Last year I was saying something similar to what you just said,
before Kirk convinced me that I was wrong.  ;-)  The main problem
isn't metastability or the lack of deadlock detection, it's that
some workloads reasonably require more dependency tracking than
the buffer cache can accomodate.  At present, we can't track more
than about 50 directories in the buffer cache.
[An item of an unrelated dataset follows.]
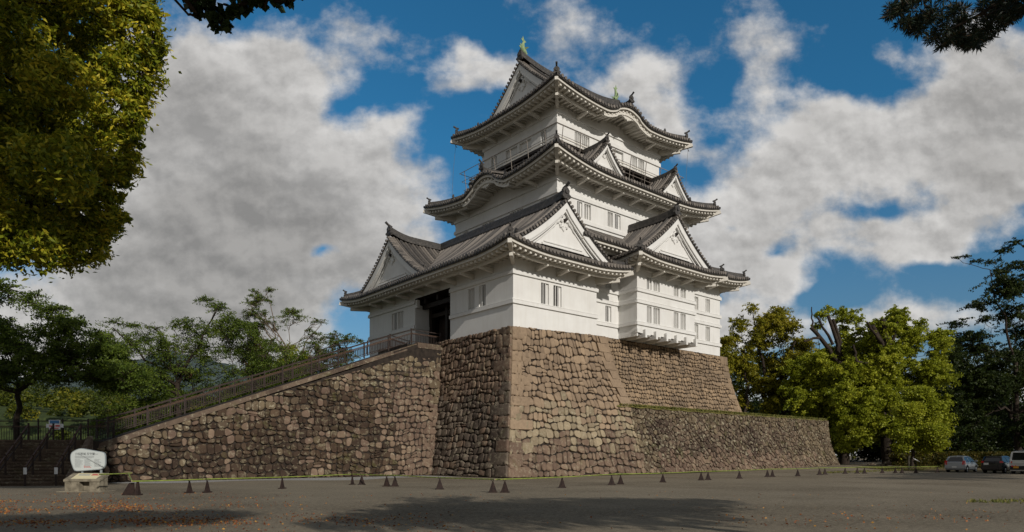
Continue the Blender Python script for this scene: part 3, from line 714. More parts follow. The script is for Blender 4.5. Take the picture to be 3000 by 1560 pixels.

Still, the opposite problem of allowing the accumulation of many
dependencies that have to be written anyway concerns me.  I guess
that's where a clever flushing algorithm comes in.  [1] points out
that Solaris 2.6 and 7 had a clever balancing algorithm between
the FS and VM caches, too, but that wound up being tossed out in
favor of a separate FS metadata cache in Solaris 8.  But Solaris
doesn't do softupdates, so it doesn't have a tradeoff between
memory pressure and effective dependency tracking.  So I don't know
what the right answer is for FreeBSD.

> > The original buffer cache design is untenable largely because
> > Dyson wanted to maintain compatibility with existing FS
> > interfaces.
> 
> At the time, the problem was that the vmobject_t's were not
> reference counted, and allowed to be aliased.  [...]

You're describing a separate problem from the one I'm thinking of,
but probably also a valid one.  My knowledge of BSD doesn't extend
back that far.


[1] Mauro and McDougall.  Solaris Internals: Core Kernel
    Architecture, Prentice Hall (2001).